Now to my whole thing’s subtitle of “Did we get enshitted”? Ummm… kinda. Not in the Cory Doctorow sense. What Substack did is more like a platform pivot. They looked at the market and decided to become a different product. And it sucks man but I think their bet is probably correct. The audience probably does want video and short-form and familiar bylines. Which means that, as much as I want to call this platform decay, it’s really more like an evolution that’s just leaving creators behind.
So what does this mean for people who want to grow here? I think it means we gotta just remember that Substack was never meant to be a discovery engine and was always supposed to just be a back-end email list.
You gotta build discovery somewhere else and point it here if you want to succeed, or go somewhere else. I’m sorry.
The “easy”, gut-wrenching answer means probably building a short-form video presence on TikTok, Instagram Reels, YT Shorts, or some combo. I know. I know. But that’s the current reality of where organic reach actually lives for people without pre-existing audiences.
“Corn Pop I would rather commit mass violence than contribute to the brain rot of American society via short-form content (SFC).”

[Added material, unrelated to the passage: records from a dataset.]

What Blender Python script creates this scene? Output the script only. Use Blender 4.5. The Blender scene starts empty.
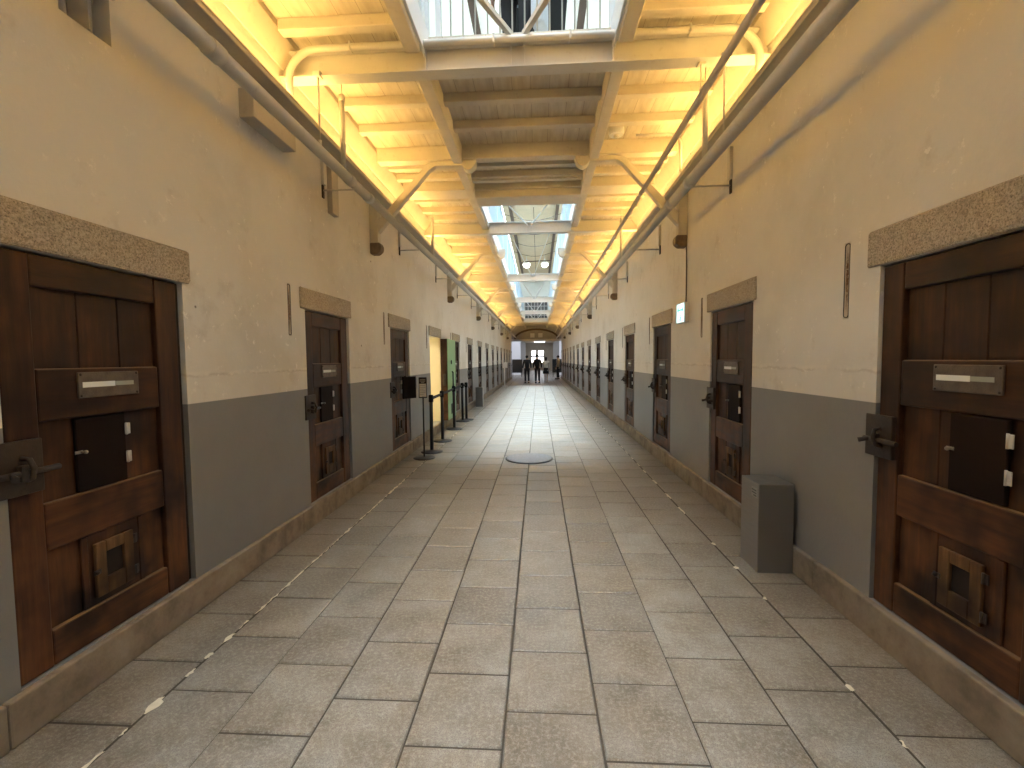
import bpy, bmesh, math, random
from mathutils import Vector, Matrix
random.seed(7)
PI = math.pi
S = bpy.context.scene
COL = S.collection

# ------------------------------------------------------------------ layout (metres; corridor runs along +Y)
XL, XR = -2.011, 1.721
XC = (XL + XR) / 2
KL, KR = -1.981, 1.691
ZK = 0.185
Y0, Y1 = -3.0, 34.0
ZW = 3.95
PITCH = 2.24
LD = [1.571 + PITCH * k for k in range(15)]          # near edge of each left door (lock side)
RD = [2.395 + PITCH * k for k in range(15)]          # far edge of each right door (lock side)
DW, DH = 0.885, 1.712
BEAMS = [-1.0, 3.6, 8.1, 12.95, 17.75, 22.5, 27.3, 32.0]
BRACES = [5.43, 10.05, 14.75, 19.4, 24.05, 28.7]
WBL, WBR = (-0.985, -0.875), (0.598, 0.706)         # long timber beams either side of the opening
OPEN1, OPEN2 = (-0.6, 3.66), (6.83, 28.2)
ORD = ['first', 'second', 'third', 'fourth', 'fifth', 'sixth', 'seventh', 'eighth', 'ninth', 'tenth', 'eleventh', 'twelfth',
       'thirteenth', 'fourteenth', 'fifteenth', 'sixteenth', 'seventeenth', 'eighteenth']

# ------------------------------------------------------------------ mesh helpers
class MB:
    """collects shapes into one bmesh"""
    def __init__(s): s.bm = bmesh.new()
    def box(s, x0, x1, y0, y1, z0, z1, bev=0.0, seg=1, mi=0):
        g = bmesh.ops.create_cube(s.bm, size=1.0)
        vs = g['verts']
        c = Vector(((x0+x1)/2, (y0+y1)/2, (z0+z1)/2)); d = Vector((x1-x0, y1-y0, z1-z0))
        for v in vs: v.co = Vector((v.co.x*d.x, v.co.y*d.y, v.co.z*d.z)) + c
        fs = list({f for v in vs for f in v.link_faces})
        for f in fs: f.material_index = mi
        if bev > 0:
            es = list({e for v in vs for e in v.link_edges})
            r = bmesh.ops.bevel(s.bm, geom=es, offset=min(bev, 0.45*min(abs(d.x), abs(d.y), abs(d.z))), segments=seg, affect='EDGES', profile=0.5)
            for f in r['faces']: f.material_index = mi
        return s
    def cyl(s, a, b, r, r2=None, seg=16, caps=True, mi=0):
        a, b = Vector(a), Vector(b); r2 = r if r2 is None else r2
        d = (b-a).normalized(); u = d.orthogonal().normalized(); w = d.cross(u)
        A, B = [], []
        for i in range(seg):
            t = 2*PI*i/seg; o = u*math.cos(t) + w*math.sin(t)
            A.append(s.bm.verts.new(a+o*r)); B.append(s.bm.verts.new(b+o*r2))
        for i in range(seg):
            f = s.bm.faces.new((A[i], A[(i+1) % seg], B[(i+1) % seg], B[i])); f.smooth = True; f.material_index = mi
        if caps:
            f = s.bm.faces.new(A[::-1]); f.material_index = mi
            f = s.bm.faces.new(B); f.material_index = mi
        return s
    def tube(s, pts, r, seg=12, mi=0):
        pts = [Vector(p) for p in pts]
        if not isinstance(r, (list, tuple)): r = [r]*len(pts)
        t0 = (pts[1]-pts[0]).normalized(); u = t0.orthogonal().normalized(); rings = []
        for i, p in enumerate(pts):
            if i == 0: t = t0
            elif i == len(pts)-1: t = (pts[-1]-pts[-2]).normalized()
            else: t = ((pts[i+1]-p).normalized() + (p-pts[i-1]).normalized()).normalized()
            u = (u - t*u.dot(t)).normalized(); w = t.cross(u)
            rings.append([s.bm.verts.new(p + (u*math.cos(2*PI*k/seg) + w*math.sin(2*PI*k/seg))*r[i]) for k in range(seg)])
        for A, B in zip(rings, rings[1:]):
            for k in range(seg):
                f = s.bm.faces.new((A[k], A[(k+1) % seg], B[(k+1) % seg], B[k])); f.smooth = True; f.material_index = mi
        s.bm.faces.new(rings[0][::-1]).material_index = mi; s.bm.faces.new(rings[-1]).material_index = mi
        return s
    def prism(s, poly, axis, a, b, bev=0.0, mi=0):
        """poly: 2-D outline; axis 0/1/2 = extrusion axis from a to b"""
        def mk(p, t):
            if axis == 0: return Vector((t, p[0], p[1]))
            if axis == 1: return Vector((p[0], t, p[1]))
            return Vector((p[0], p[1], t))
        A = [s.bm.verts.new(mk(p, a)) for p in poly]; B = [s.bm.verts.new(mk(p, b)) for p in poly]
        fs = [s.bm.faces.new(A[::-1]), s.bm.faces.new(B)]
        for i in range(len(poly)):
            j = (i+1) % len(poly); fs.append(s.bm.faces.new((A[i], A[j], B[j], B[i])))
        for f in fs: f.material_index = mi
        bmesh.ops.recalc_face_normals(s.bm, faces=fs)
        if bev > 0:
            bmesh.ops.bevel(s.bm, geom=list({e for f in fs for e in f.edges}), offset=bev, segments=1, affect='EDGES')
        return s
    def lathe(s, prof, c, seg=32, mi=0):
        c = Vector(c); rings = []
        for r, z in prof:
            rings.append([s.bm.verts.new(c + Vector((r*math.cos(2*PI*k/seg), r*math.sin(2*PI*k/seg), z))) for k in range(seg)])
        for A, B in zip(rings, rings[1:]):
            for k in range(seg):
                f = s.bm.faces.new((A[k], A[(k+1) % seg], B[(k+1) % seg], B[k])); f.smooth = True; f.material_index = mi
        s.bm.faces.new(rings[0][::-1]); s.bm.faces.new(rings[-1])
        return s
    def ball(s, c, r, sx=1, sy=1, sz=1, seg=14):
        g = bmesh.ops.create_uvsphere(s.bm, u_segments=seg, v_segments=max(6, seg//2+1), radius=r)
        for v in g['verts']: v.co = Vector((v.co.x*sx, v.co.y*sy, v.co.z*sz)) + Vector(c)
        for f in {f for v in g['verts'] for f in v.link_faces}: f.smooth = True
        return s
    def obj(s, name, mats, parent=None, loc=None):
        me = bpy.data.meshes.new(name); s.bm.normal_update(); s.bm.to_mesh(me); s.bm.free()
        if not isinstance(mats, (list, tuple)): mats = [mats]
        for m in mats: me.materials.append(m)
        o = bpy.data.objects.new(name, me); COL.objects.link(o)
        if parent: o.parent = parent
        if loc: o.location = loc
        return o

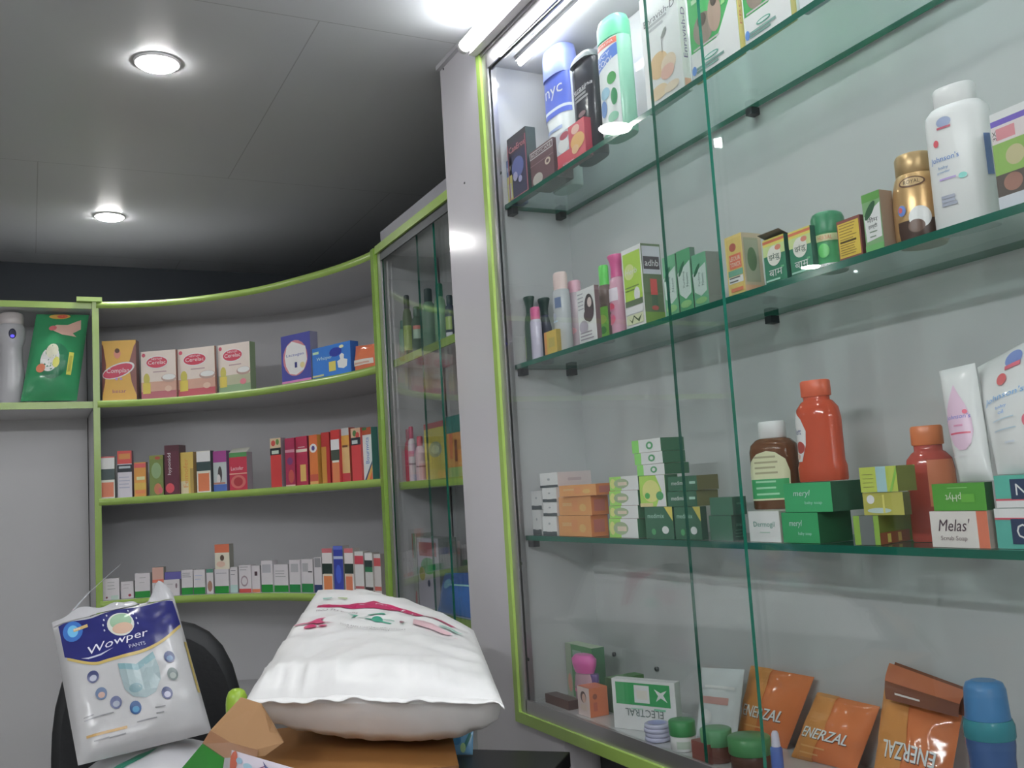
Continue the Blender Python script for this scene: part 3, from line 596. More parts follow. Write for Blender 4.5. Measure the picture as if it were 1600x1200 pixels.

Okay, I hear you. Then you better start building so laterally that you become a 2D plane. Find other small writers in your space and cross-promote aggressively. Guest post on each other’s newsletters. Build recommendation networks that aren’t dependent on Substack’s algorithm choosing to surface you. The platform won’t do this work for you anymore, so you have to build the connective tissue yourself.
And underneath all of that, the one non-negotiable: just write. A lot. The sheer quantity of you that you put into the world is the one thing no amount of pre-existing clout or connection can replace. You have to get comfortable pressing “Publish” on half-baked thoughts or even just pieces that demonstrate your own vibe because people have to want to hear from you if your writing is going to mean something.
That, or you can go ahead and just post more on r/Substack about how nothing works anymore. That works too, I guess.